July 30, 2020. Today my dad would have turned ninety, and I am starting my thirtieth year in education. Neither of those facts seems possible, which is a common experience as people age. We ask where the time went and how it could have gone so quickly. Where and how, indeed.
I wrote several years ago about the teaching heritage in my family, most of which lies on my mother's side. My dad, too, was an educator, and you can read about his career in that earlier post and in this one in which I described five key "ways of an educator" that I took from him. What strikes me today is how similar things are in my experience compared with that of my dad.
My dad was born in 1930. To say that things are different now is so obvious as to be absurd. He did lead the way in bringing computers to his elementary school in the late '70s and early '80s, but he could not have imagined setting up courses in a learning management system so students can access learning materials at any time and at any place in the world. He certainly could not have dreamed of technology that allows me to look at my computer and see my students in their homes while they are seeing me through their own devices as we engage in discussions together from different locations. Oh, he might have been able to dream of it. He was a fan of the original Star Trek series, after all, but he would never have considered such things to be more than fantasy.
Yet, I would argue that things are much the same for me as they were for my dad. As I have prepared to enter my thirtieth year of teaching Latin, despite feeling as if I were a beginning teacher as I have had to grapple with new technology and more questions than answers, I have done so with my eyes fixed on something beyond the immediate. My students, all born in the 21st century, are still people, and they will come to me as they always have, as they came to my dad and mom when they taught, as indeed they have come to teachers stretching back to Socrates, with their own thoughts and ideas and questions. They will come with curiosity, and I am so eager to share with them treasures of knowledge I long ago discovered and to find new gems along with them.

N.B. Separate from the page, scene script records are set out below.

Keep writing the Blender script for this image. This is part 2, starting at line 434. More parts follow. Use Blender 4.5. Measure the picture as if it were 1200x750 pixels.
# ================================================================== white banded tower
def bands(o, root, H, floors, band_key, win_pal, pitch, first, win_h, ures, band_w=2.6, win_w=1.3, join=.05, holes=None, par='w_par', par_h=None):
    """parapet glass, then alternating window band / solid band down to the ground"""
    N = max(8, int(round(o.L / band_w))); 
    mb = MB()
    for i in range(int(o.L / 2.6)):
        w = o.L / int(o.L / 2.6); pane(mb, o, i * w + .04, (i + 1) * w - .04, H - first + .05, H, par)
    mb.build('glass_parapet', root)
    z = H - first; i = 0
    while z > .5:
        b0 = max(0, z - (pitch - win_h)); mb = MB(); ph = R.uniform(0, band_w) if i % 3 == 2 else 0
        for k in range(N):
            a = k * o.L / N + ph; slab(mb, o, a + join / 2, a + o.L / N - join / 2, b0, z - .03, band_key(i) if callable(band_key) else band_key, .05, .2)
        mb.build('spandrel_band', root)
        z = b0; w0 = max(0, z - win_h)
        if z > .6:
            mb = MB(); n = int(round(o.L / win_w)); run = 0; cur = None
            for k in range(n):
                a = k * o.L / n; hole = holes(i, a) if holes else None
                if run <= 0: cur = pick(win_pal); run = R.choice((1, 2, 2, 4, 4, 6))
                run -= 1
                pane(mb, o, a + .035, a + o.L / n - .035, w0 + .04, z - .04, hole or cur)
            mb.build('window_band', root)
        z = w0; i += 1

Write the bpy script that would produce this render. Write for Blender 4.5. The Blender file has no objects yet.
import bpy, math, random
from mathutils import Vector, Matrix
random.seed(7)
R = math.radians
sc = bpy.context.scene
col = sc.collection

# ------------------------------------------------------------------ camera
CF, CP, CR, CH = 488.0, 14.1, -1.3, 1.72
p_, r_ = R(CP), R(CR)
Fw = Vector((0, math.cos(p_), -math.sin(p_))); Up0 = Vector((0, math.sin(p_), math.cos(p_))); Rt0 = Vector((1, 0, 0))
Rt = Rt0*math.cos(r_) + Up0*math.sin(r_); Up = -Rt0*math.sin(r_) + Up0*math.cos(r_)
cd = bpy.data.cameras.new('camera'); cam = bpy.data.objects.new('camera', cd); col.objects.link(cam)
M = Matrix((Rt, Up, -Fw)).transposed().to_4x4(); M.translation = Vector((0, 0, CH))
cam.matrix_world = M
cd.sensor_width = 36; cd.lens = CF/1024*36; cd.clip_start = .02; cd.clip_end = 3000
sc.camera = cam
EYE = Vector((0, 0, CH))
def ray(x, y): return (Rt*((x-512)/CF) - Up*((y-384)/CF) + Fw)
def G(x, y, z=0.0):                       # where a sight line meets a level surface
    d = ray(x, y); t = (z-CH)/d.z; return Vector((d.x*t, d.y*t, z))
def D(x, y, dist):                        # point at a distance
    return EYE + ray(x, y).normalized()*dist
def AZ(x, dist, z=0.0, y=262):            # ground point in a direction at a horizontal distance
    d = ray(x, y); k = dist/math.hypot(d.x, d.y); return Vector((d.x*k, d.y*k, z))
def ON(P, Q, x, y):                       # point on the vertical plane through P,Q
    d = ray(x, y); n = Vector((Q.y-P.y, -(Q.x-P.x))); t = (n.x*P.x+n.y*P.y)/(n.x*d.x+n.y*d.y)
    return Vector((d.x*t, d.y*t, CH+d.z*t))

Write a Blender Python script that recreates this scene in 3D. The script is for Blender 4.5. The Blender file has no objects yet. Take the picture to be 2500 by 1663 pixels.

You see, my dad and I both shared an inclination toward huge smiles and laughter that could be heard several rooms away, and I am sure that the source of such constant joy and joviality was for him as it is for me, life itself, and education is about life. It is about sharing and exploring all that has gone before us in the many fields of knowledge. It is about thinking and creating based on that shared exploration to add to the body of human experience. Human beings have an innate drive toward life, and to be part of that, to sail its strong and mighty currents, cannot help but bring a smile to the face of anyone who does so in the vast, wonderful sea of learning. It brought endless smiles to my dad, and it still brings a smile to me.